NASA has announced that its Mars Mole digger instrument is dead after it failed an attempt to burrow deep into the red planet to take a temperature reading. Scientists in Germany spent the last two years trying to get their heat probe — dubbed the 'Mole' — to drill into the Martian crust. But the 40 centimetre device that is part of NASA’s InSight lander couldn’t gain enough friction in the red dirt. It was supposed to bury five meters into Mars, but only drilled about a half meter. Following one last unsuccessful attempt to hammer itself down over the weekend with 500 strokes, the team has decided to call it quits.

In this artist's concept of NASA's InSight lander on Mars, layers of the planet's subsurface can be seen below, and dust devils can be seen in the background. Credits: IPGP/Nicolas Sarter

“We’ve given it everything we’ve got, but Mars and our heroic mole remain incompatible,” Tilman Spohn, the German Space Agency’s lead scientist for the experiment said in a statement

When astronauts go to Mars in future expeditions, all this information will help them dig into the subsurface for frozen drinking water, fuel or finding microscopic signs of life.

The Mole

The mole’s design was based on Martian soil examined by previous spacecraft, and it turned out to be nothing like the clumpy dirt that InSight encountered. According to the statement, the clumpy soil deprived the spike-like mole of the friction it needs to hammer itself to a sufficient depth. The sensors of the Heat Flow and Physical Properties Package (HP3) were designed to measure heat flowing from the planet once the mole has dug at least three meters deep, which it was unable to do, despite trying for two years.

However, this is the first time that any NASA mission has tried to burrow into the Mars soil other than NASA’s Phoenix lander which just scraped the top layer of the surface.

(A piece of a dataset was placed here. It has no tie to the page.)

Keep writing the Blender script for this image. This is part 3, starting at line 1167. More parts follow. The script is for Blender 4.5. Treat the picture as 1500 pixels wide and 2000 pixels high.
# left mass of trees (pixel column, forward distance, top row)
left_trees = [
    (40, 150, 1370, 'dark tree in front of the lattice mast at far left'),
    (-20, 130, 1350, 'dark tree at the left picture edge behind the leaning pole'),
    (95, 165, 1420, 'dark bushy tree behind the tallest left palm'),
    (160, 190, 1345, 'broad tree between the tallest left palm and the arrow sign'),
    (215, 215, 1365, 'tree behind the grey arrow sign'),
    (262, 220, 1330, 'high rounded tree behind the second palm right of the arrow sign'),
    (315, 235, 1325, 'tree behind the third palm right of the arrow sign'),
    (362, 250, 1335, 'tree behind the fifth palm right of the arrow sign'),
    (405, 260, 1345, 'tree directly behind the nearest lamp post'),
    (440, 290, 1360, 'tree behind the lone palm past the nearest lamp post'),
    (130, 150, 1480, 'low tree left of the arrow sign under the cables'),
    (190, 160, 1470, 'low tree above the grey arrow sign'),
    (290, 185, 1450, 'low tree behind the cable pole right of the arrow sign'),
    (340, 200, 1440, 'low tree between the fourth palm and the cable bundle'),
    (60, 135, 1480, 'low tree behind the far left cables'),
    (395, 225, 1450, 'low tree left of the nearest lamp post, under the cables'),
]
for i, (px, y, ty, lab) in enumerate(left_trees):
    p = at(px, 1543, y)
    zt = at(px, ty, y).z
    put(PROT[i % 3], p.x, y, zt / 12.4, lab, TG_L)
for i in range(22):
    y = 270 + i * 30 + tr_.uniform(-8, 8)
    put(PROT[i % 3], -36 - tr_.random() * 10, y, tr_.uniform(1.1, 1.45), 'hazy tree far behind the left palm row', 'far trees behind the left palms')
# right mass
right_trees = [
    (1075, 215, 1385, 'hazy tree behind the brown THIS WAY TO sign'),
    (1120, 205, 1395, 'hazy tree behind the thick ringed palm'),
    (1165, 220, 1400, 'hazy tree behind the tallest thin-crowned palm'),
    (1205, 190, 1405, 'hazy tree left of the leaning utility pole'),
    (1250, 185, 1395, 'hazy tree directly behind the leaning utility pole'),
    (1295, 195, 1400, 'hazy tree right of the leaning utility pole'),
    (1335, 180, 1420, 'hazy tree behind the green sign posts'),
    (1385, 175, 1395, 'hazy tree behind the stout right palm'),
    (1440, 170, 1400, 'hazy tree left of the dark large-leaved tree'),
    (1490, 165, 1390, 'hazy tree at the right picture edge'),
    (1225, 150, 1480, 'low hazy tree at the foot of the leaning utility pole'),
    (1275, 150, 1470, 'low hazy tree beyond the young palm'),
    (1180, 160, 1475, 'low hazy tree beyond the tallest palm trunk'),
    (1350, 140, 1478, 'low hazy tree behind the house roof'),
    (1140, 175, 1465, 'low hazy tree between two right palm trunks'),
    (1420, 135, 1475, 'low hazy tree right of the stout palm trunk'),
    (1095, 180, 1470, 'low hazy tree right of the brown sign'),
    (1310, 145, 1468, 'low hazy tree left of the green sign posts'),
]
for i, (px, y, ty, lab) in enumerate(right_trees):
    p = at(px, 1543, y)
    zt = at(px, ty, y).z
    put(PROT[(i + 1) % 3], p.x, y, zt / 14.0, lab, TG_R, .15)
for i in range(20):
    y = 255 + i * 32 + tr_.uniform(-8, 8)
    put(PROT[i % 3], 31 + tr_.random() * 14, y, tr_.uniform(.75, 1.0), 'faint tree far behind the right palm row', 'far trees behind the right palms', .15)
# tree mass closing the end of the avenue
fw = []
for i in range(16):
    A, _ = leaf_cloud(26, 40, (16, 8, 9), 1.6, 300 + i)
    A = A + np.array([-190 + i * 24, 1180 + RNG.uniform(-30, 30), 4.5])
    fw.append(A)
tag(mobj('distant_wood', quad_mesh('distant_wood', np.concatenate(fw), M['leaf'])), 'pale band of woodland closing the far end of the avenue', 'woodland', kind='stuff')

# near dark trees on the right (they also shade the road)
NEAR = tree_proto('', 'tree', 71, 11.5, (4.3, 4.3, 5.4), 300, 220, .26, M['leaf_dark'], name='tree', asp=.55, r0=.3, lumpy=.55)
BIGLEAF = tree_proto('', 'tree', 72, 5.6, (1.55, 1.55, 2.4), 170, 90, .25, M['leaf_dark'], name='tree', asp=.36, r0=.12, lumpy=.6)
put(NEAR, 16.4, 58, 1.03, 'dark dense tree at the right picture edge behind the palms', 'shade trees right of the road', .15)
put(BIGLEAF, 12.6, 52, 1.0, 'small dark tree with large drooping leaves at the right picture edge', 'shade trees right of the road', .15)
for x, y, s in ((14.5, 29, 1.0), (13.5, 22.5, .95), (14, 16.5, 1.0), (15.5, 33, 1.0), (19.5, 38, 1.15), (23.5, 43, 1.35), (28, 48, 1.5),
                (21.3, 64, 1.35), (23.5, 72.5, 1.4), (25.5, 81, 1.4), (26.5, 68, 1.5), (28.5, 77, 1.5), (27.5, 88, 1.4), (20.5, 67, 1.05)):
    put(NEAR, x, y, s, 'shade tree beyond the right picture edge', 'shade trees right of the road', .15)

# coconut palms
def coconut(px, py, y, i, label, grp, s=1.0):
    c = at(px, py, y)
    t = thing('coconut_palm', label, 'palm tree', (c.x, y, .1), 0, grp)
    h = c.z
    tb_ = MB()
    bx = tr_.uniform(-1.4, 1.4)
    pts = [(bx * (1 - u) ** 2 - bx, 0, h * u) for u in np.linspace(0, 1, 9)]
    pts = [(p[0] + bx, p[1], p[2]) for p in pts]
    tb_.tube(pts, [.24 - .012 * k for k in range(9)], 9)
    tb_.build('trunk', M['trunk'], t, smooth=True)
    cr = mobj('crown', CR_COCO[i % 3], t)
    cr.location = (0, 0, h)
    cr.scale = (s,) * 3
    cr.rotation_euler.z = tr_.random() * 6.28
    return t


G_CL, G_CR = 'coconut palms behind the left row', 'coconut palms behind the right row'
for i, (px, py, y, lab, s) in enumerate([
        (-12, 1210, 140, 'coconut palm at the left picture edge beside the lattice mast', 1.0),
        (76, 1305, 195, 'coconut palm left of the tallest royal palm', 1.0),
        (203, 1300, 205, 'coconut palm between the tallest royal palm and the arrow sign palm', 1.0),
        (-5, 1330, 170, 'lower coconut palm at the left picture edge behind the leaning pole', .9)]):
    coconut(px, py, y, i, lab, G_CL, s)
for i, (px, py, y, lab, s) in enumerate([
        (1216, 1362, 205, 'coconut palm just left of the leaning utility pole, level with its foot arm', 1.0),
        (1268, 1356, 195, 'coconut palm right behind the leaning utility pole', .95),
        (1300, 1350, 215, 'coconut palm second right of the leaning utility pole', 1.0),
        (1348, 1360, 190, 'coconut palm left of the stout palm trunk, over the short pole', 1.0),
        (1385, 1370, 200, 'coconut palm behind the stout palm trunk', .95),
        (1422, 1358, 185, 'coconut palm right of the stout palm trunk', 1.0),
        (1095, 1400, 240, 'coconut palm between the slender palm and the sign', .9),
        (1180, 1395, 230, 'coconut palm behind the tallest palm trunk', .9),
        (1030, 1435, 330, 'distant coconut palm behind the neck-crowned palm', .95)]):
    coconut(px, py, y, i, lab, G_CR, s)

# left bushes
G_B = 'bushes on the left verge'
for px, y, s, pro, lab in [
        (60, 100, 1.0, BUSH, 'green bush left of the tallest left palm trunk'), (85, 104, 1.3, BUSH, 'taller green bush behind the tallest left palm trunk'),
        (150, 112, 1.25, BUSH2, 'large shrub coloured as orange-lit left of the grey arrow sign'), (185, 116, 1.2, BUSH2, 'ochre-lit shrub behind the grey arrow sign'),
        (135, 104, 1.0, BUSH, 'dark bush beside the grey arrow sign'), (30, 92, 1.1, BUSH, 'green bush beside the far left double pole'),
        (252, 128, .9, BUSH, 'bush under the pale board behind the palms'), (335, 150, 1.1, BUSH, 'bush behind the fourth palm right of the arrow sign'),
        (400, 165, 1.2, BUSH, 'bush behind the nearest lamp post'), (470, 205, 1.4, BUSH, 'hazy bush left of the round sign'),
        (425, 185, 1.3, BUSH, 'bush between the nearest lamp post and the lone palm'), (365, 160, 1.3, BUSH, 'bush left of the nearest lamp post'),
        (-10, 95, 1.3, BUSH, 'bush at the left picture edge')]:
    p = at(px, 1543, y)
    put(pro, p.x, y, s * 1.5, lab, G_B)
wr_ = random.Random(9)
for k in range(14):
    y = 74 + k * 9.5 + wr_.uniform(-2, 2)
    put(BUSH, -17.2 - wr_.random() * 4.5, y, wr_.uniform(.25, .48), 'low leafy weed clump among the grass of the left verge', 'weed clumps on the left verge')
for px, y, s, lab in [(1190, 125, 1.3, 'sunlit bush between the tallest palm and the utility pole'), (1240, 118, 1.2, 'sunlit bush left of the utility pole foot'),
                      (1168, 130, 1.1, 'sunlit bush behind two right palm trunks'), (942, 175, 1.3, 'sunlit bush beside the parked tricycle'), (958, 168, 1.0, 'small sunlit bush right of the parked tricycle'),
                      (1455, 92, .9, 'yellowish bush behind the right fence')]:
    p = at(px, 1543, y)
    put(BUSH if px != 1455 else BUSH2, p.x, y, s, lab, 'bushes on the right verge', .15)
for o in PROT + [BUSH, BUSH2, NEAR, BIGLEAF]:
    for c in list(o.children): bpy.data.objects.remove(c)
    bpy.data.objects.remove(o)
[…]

“We are so proud of our team who worked hard to get InSight’s mole deeper into the planet. It was amazing to see them troubleshoot from millions of miles away,” said Thomas Zurbuchen in a statement.

InSight’s French seismometer, meanwhile, has recorded nearly 500 Marsquakes, while the lander’s weather station is providing daily reports. On Tuesday, the high was 17 degrees Fahrenheit (minus 8 degrees Celsius) and the low was minus 56 degrees Fahrenheit (minus 49 degrees Celsius) at Mars’ Elysium Planitia, an equatorial plain.

InSight landed on Mars in November 2018 and was recently granted a two-year extension for other scientific work and will now last until the end of 2022. It will soon be joined by NASA’s newest rover, Perseverance, which will attempt a touchdown on 18 February. Curiosity rover has been roaming Mars since 2012.